João da Cruz e Sousa nasceu em Desterro (atual Florianópolis), em 1861, e morreu em Sítio, Minas Gerais, em 1898. Filho de negros escravos libertados, viveu sob a tutela de um marechal, o que lhe propiciou fazer os estudos secundários. Vítima de preconceito racial, não pôde assumir um cargo público em Laguna, mudando-se para o Rio de Janeiro, onde participou do primeiro grupo de poetas simbolistas. Trabalhou em teatro, quando se frustrou por apaixonar-se por uma artista branca; e, com o escritor Virgílio Várzea, lançou um jornal de cunho republicano e abolicionista.
Considerado um dos maiores poetas simbolistas, Cruz e Sousa buscou a unidade com o mundo cósmico, destacando-se em sua obra a evocação da cor branca, provavelmente pelos problemas que enfrentou por ser negro. Morreu aos 36 anos de idade, vencido pela tuberculose.
Comentários
Neste poema de Cruz e Souza, podemos
observar a referência à cor branca e à pureza pelos termos “fúlgidas, alvuras,
castas, virginais, lactescências, raras”. Isso reflete sua obsessão pela pureza
e pelo mistério, provavelmente por causa da cor de sua pele e pelo preconceito
sofrido. Também há uma relação sensual entre desejo e morte, como em “braços
nervosos, brancas opulências” (v.1) e em “abertos para o Amor e para a Morte”
(v.14).
O poema é dominado por aliterações e assonâncias que estabelecem uma sonoridade vibrante e sibilante em sua leitura, com a utilização de plural como uma das principais marcas dessas figuras de linguagem. As figuras de estilo mais evidentes são as metáforas (v.1 e 2), sinestesia (v. 8 e 5), comparação (v. 10), sinédoque (v.1 e 9) e assíndetos por toda primeira estrofe.

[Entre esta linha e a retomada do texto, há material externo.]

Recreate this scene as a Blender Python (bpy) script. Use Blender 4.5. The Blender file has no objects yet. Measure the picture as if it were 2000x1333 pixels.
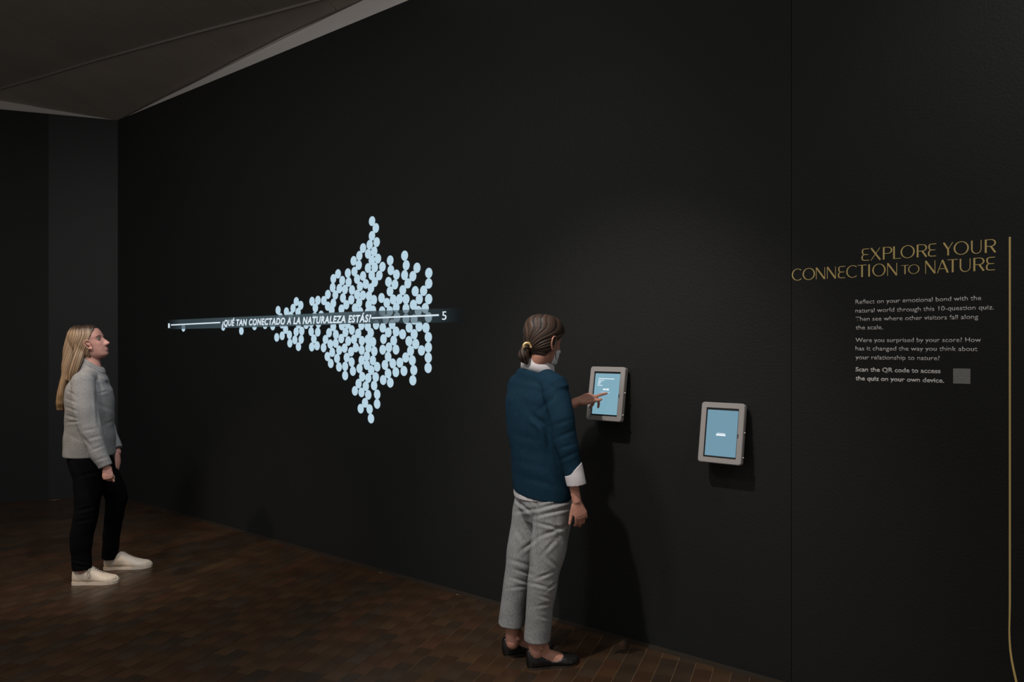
import bpy, bmesh, math, random
import numpy as np
from mathutils import Vector, Matrix
random.seed(7); rng = np.random.default_rng(5)
sc = bpy.context.scene
C = sc.collection
R = math.radians
# ------------------------------------------------------------------ camera
FL, HZ, CH = 1420.0, 672.0, 1.55           # focal length and horizon in 2000x1333 pixels, eye height in metres
cam = bpy.data.objects.new('camera', bpy.data.cameras.new('camera')); C.objects.link(cam)
cam.location = (0, 0, CH); cam.rotation_euler = (R(90), 0, 0)
cam.data.sensor_width = 36; cam.data.sensor_fit = 'HORIZONTAL'; cam.data.lens = FL/2000*36
cam.data.shift_y = (HZ-666.5)/2000
cam.data.clip_end = 60
sc.camera = cam
sc.view_settings.view_transform = 'Standard'; sc.view_settings.look = 'None'
sc.view_settings.gamma = 1; sc.view_settings.use_curve_mapping = False
sc.view_settings.exposure = 0
sc.cycles.use_denoising = True
# ------------------------------------------------------------------ world and lights
w = bpy.data.worlds.new('world'); sc.world = w; w.use_nodes = True
w.node_tree.nodes['Background'].inputs[0].default_value = (1.0, .96, .92, 1)
w.node_tree.nodes['Background'].inputs[1].default_value = .30

def spot(name, loc, target, power, col, cone=60, blend=.6, size=.05):
    l = bpy.data.lights.new(name, 'SPOT'); l.energy = power; l.color = col
    l.spot_size = R(cone); l.spot_blend = blend; l.shadow_soft_size = size
    o = bpy.data.objects.new(name, l); C.objects.link(o); o.location = loc
    o.rotation_euler = (Vector(target)-Vector(loc)).to_track_quat('-Z', 'Y').to_euler()
    return o
spot('track_spot', (-.85, 2.0, 3.95), (.50, 3.66, .5), 350, (1, .92, .84), 50, .9, .04)
spot('track_spot', (-3.9, 3.2, 3.9), (-2.72, 4.75, 1.0), 210, (1, .74, .50), 36, .9, .05)
spot('track_spot', (-1.7, 3.5, 3.95), (-2.66, 4.75, 1.1), 175, (.88, .93, 1), 36, .9, .05)
spot('track_spot', (1.75, 1.35, 3.95), (2.0, 2.75, 1.6), 66, (1, .98, .96), 80, .95, .05)
spot('wall_washer', (-2.6, 1.2, 4.3), (-1.9, 5.5, .9), 330, (1, .99, .98), 100, 1, .3)
spot('wall_washer', (-.3, .2, 4.3), (.9, 3.6, 2.2), 12, (1, .99, .98), 100, 1, .3)

# ------------------------------------------------------------------ geometry of the place
def P(x, y, d):                             # the point seen at pixel (x, y) at depth d
    return Vector(((x-1000)/FL*d, d, CH-(y-HZ)/FL*d))
cz = CH*FL/296.0
CORNER = Vector(((230-1000)/FL*cz, cz, 0))
n_ = math.hypot(1827, FL)
WD = Vector((1827/n_, -FL/n_, 0))           # along the main wall, towards the right
WN = Vector((WD.y, -WD.x, 0))               # out of the main wall, into the room
n2 = math.hypot(3900, FL)
LD = Vector((-3900/n2, -FL/n2, 0))          # along the left wall, towards the left
LN = Vector((-LD.y, LD.x, 0))
if LN.dot(Vector((0, 0, 0))-CORNER) < 0: LN = -LN
if WN.dot(Vector((0, 0, 0))-CORNER) < 0: WN = -WN
WH = CH+(HZ-235)/FL*cz                      # height where the dark paint stops

def W(t, z, n=0.0): return CORNER+WD*t+WN*n+Vector((0, 0, z))
def wt(x, y, n=0.0):                        # pixel -> wall coordinates (t, z) on the plane n in front of the wall
    d = Vector(((x-1000)/FL, 1, -(y-HZ)/FL)); o = Vector((0, 0, CH))
    base = CORNER+WN*n
    k = (base-o).dot(WN)/d.dot(WN); p = o+d*k
    return (p-CORNER).dot(WD), p.z
def ray_plane(x, y, p0, nn):
    d = Vector(((x-1000)/FL, 1, -(y-HZ)/FL)); o = Vector((0, 0, CH))
    return o+d*((p0-o).dot(nn)/d.dot(nn))

# ------------------------------------------------------------------ helpers
def lin(c):
    return tuple((v/255/12.92 if v/255 <= .04045 else ((v/255+.055)/1.055)**2.4) for v in c)
def mat(name, col, rough=.6, bump=None, spec=.5, metal=0, vary=None, coat=0, emit=None, sheen=0):
    m = bpy.data.materials.new(name); m.use_nodes = True
    nt = m.node_tree; b = nt.nodes['Principled BSDF']
    b.inputs['Base Color'].default_value = (*col, 1); b.inputs['Roughness'].default_value = rough
    b.inputs['Metallic'].default_value = metal; b.inputs['Specular IOR Level'].default_value = spec
    b.inputs['Coat Weight'].default_value = coat; b.inputs['Sheen Weight'].default_value = sheen
    if emit:
        b.inputs['Emission Color'].default_value = (*emit, 1); b.inputs['Emission Strength'].default_value = 1
    tc = nt.nodes.new('ShaderNodeTexCoord')
    if vary:                                # (scale, amount, (x,y,z) stretch)
        mp = nt.nodes.new('ShaderNodeMapping'); mp.inputs['Scale'].default_value = vary[2] if len(vary) > 2 else (1, 1, 1)
        nz = nt.nodes.new('ShaderNodeTexNoise'); nz.inputs['Scale'].default_value = vary[0]; nz.inputs['Detail'].default_value = 6
        mr = nt.nodes.new('ShaderNodeMapRange'); mr.inputs['From Min'].default_value = .3; mr.inputs['From Max'].default_value = .7
        mr.inputs['To Min'].default_value = 1-vary[1]; mr.inputs['To Max'].default_value = 1+vary[1]
        mx = nt.nodes.new('ShaderNodeMix'); mx.data_type = 'RGBA'; mx.blend_type = 'MULTIPLY'; mx.inputs[0].default_value = 1
        mx.inputs[6].default_value = (*col, 1)
        nt.links.new(tc.outputs['Object'], mp.inputs[0]); nt.links.new(mp.outputs[0], nz.inputs[0])
        nt.links.new(nz.outputs[0], mr.inputs[0]); nt.links.new(mr.outputs[0], mx.inputs[7]); nt.links.new(mx.outputs[2], b.inputs['Base Color'])
    if bump:                                # (scale, strength, distance)
        nz = nt.nodes.new('ShaderNodeTexNoise'); nz.inputs['Scale'].default_value = bump[0]; nz.inputs['Detail'].default_value = 3
        bp = nt.nodes.new('ShaderNodeBump'); bp.inputs['Strength'].default_value = bump[1]; bp.inputs['Distance'].default_value = bump[2]
        nt.links.new(tc.outputs['Object'], nz.inputs[0]); nt.links.new(nz.outputs[0], bp.inputs['Height']); nt.links.new(bp.outputs[0], b.inputs['Normal'])
    return m
def emis(name, col, s=1.0):
    m = bpy.data.materials.new(name); m.use_nodes = True; nt = m.node_tree
    b = nt.nodes['Principled BSDF']; b.inputs['Base Color'].default_value = (.01, .01, .01, 1); b.inputs['Roughness'].default_value = .8
    b.inputs['Specular IOR Level'].default_value = .1
    b.inputs['Emission Color'].default_value = (*col, 1); b.inputs['Emission Strength'].default_value = s
    return m
def link(name, me, m=None, parent=None, smooth=False):
    o = bpy.data.objects.new(name, me); C.objects.link(o)
    if m is not None and not me.materials: me.materials.append(m)
    if parent: o.parent = parent
    if smooth: me.shade_smooth()
    return o
def mesh(name, v, f):
    me = bpy.data.meshes.new(name); me.from_pydata([tuple(p) for p in v], [], [tuple(q) for q in f]); me.update(); return me
def obj(name, v, f, m, parent=None, smooth=False): return link(name, mesh(name, v, f), m, parent, smooth)
def empty(name, loc=(0, 0, 0)):
    o = bpy.data.objects.new(name, None); C.objects.link(o); o.location = loc; o.empty_display_size = .1; return o
def tag(o, label=None, cat=None, group=None, kind=None):
    if label: o['label'] = label
    if cat: o['category'] = cat
    if group: o['group'] = group
    if kind: o['kind'] = kind
    return o
def prism(poly, nrm, th):                   # slab with polygon poly (world points), thickness th along nrm
    n = len(poly); v = [Vector(p) for p in poly]+[Vector(p)+nrm*th for p in poly]
    f = [tuple(range(n)), tuple(range(2*n-1, n-1, -1))]+[(i, i+n, (i+1) % n+n, (i+1) % n) for i in range(n)]
    return v, f
def fixn(o):
    bm = bmesh.new(); bm.from_mesh(o.data); bmesh.ops.recalc_face_normals(bm, faces=bm.faces); bm.to_mesh(o.data); bm.free(); return o
def bevel(o, wd, seg=2):
    b = o.modifiers.new('bevel', 'BEVEL'); b.width = wd; b.segments = seg; b.limit_method = 'ANGLE'; return o

# ------------------------------------------------------------------ materials of the place
M = {}
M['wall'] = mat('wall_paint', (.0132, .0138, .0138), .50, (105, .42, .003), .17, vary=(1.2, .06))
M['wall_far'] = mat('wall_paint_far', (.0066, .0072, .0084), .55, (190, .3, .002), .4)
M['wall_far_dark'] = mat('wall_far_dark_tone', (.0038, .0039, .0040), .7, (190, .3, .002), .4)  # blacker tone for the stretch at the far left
M['upper'] = mat('upper_wall_paint', (.50, .47, .445), .8)
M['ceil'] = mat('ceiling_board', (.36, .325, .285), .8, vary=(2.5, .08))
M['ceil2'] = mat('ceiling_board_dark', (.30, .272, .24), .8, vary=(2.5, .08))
M['edge'] = mat('ceiling_edge', (.15, .135, .12), .7)
M['grout'] = mat('floor_joint', (.20, .135, .075), .8, spec=.1)

# ------------------------------------------------------------------ walls
UP = Vector((0, 0, 1))
ts = wt(1545.5, 700)[0]
def wallslab(name, t0, t1, z0, z1, m, parent=None, off=0.0):
    poly = [W(t0, z0, off), W(t1, z0, off), W(t1, z1, off), W(t0, z1, off)]
    v, f = prism(poly, -WN, .12+off); return fixn(obj(name, v, f, m, parent))
wr = wallslab('wall_right', 0, ts-.0012, 0, WH, M['wall']); tag(wr, kind='structure')
wallslab('wall_panel', ts+.0012, 10.5, 0, WH, M['wall'], wr)
tag(wr, 'long dark charcoal wall carrying the projection, touch screens and gold lettering')
wallslab('upper_wall', 0, 10.5, WH, WH+1.2, M['upper'], wr, -.01)['label'] = 'pale upper band of the wall under the ceiling panels'
def lslab(name, s0, s1, z0, z1, m, parent=None, off=0.0):
    q = lambda s, z: CORNER+LD*s+LN*off+Vector((0, 0, z))
    v, f = prism([q(s0, z0), q(s1, z0), q(s1, z1), q(s0, z1)], -LN, .12+off); return fixn(obj(name, v, f, m, parent))
def ls(x):                                  # pixel column -> distance along the left wall
    k = ray_plane(x, HZ, CORNER, LN); return (k-CORNER).dot(LD)
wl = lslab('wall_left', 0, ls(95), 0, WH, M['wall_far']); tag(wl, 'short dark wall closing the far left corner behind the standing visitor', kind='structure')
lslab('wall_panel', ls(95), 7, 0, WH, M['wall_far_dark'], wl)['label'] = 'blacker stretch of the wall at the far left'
lslab('upper_wall', 0, 7, WH, WH+1.2, M['upper'], wl, -.01)['label'] = 'pale upper band above the dark paint'

# ------------------------------------------------------------------ ceiling of folded boards
def onwall(x, y):
    t, z = wt(x, y); return W(t, z)
Cn = CORNER+Vector((0, 0, WH+.004))
E1 = onwall(705, -1)
E2 = ray_plane(0, 196, CORNER, LN)
n1 = (E1-Cn).cross(E2-Cn).normalized()
if n1.z < 0: n1 = -n1
F1 = lambda x, y: ray_plane(x, y, Cn, n1)
fold = [(-60, 193), (90, 150), (182, 122), (283, 94), (392, 64), (512, 33), (640, -2), (790, -42)]
edge = [(-60, 190.6), (222, 234.5), (308, 193), (375, 160), (461, 115), (553, 68), (657, 20), (790, -37)]
fo = [F1(*p) for p in fold]; ed = [F1(*p) for p in edge]
base2 = (fo[0]-fo[-1]).normalized()
n2v = (Matrix.Rotation(R(-2.6), 3, base2) @ n1)
if n2v.z < 0: n2v = -n2v
ceil = empty('ceiling', tuple(Cn)); tag(ceil, 'dark folded ceiling of large flat boards meeting in a point at the corner', kind='structure')
inv = Matrix.Translation(-Cn)
def cpart(name, poly, nn, th, m):
    v, f = prism(poly, nn, th); o = fixn(obj(name, [inv@p for p in v], f, m, ceil)); return o
def inset(poly, d):
    c = sum(poly, Vector())/len(poly); return [p+(c-p).normalized()*d for p in poly]
e_left = F1(-60, 190); 
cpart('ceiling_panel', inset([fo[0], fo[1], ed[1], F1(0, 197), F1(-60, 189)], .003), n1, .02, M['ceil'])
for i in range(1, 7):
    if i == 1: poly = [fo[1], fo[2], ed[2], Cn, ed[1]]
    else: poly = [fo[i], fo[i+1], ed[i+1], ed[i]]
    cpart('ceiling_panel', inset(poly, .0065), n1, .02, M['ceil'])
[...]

Quanto à linguagem, é culta e sofisticada. Somente na utilização do verbo, “tetanizam”, há neologismo. O termo significa “afetados pela tetania, acometidos por contrações musculares relativas ao tétano”.
Em relação à forma, temos um Soneto, com versos decassílabos em todo o poema, influências da escola anterior – o Parnasianismo –, além da estrutura rítmica variada e o resgate de ritmos.